Now he appears to be taking his Road Show to Europe: he is planning to establish a European version of the Council of Foreign Relations. In America, the CFR has become an influential forum for those seeking to influence discussion of diplomacy and for those seeking to influence foreign policy. The CFR publishes the most influential foreign policy journal in America, Foreign Affairs, considered a must-read among many diplomats and political leaders. The CFR has often become a place where former diplomats can find a sinecure and a megaphone in to broadcast their views regarding diplomacy.

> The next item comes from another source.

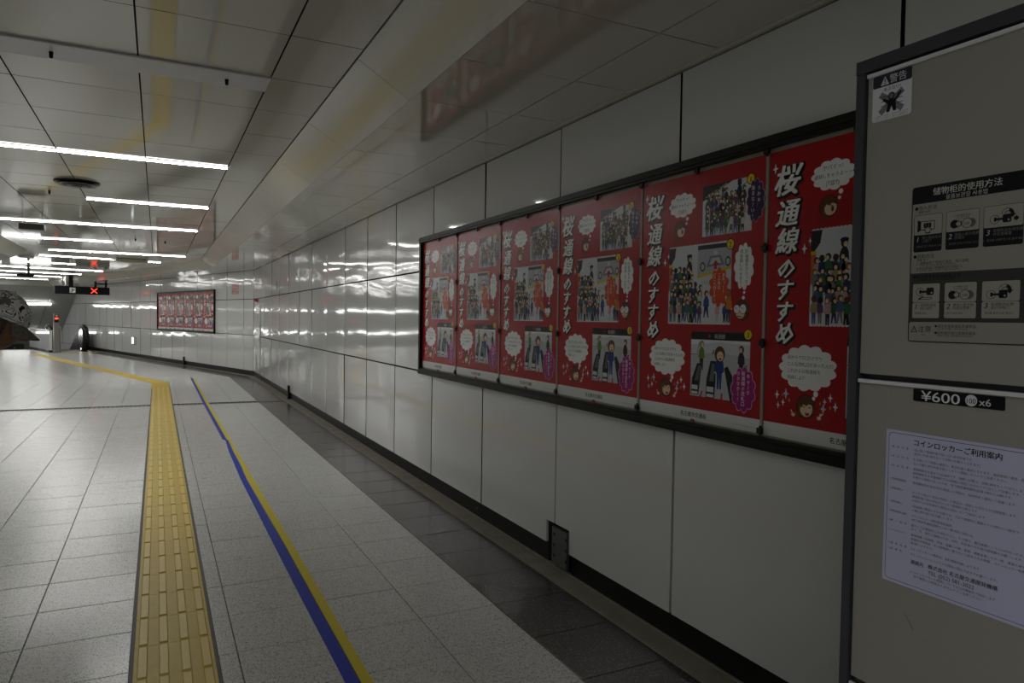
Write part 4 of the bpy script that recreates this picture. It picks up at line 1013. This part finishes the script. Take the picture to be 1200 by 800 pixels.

The State Department often hires people from the Council of Foreign Relations to staff its desks. Among other recent moves, the Council of Foreign relations extended an invitation and hosted Iranian leader Mahmoud Ahmadinejad and thus granted him a modicum of respectability -- despite his Holocaust denial, rejection of UN demands, and his repeated promises destroy Israel. The CFR has had an outsized influence on the formulation and conduct of American foreign policy
Europe, especially with a Germany headed by Angela Merkel and Sunday's election of Nicholas Sarkozy in France (both of whom replaced fierce critics of America) has been a hopeful sign for trans-Atlantic relations. Both leaders are, incidentally, supportive of Israel.
Clearly, George Soros must find this state of affairs distasteful and he is now seeking to derail Europe's move toward the center. I doubt these are favorable developments for America or Israel.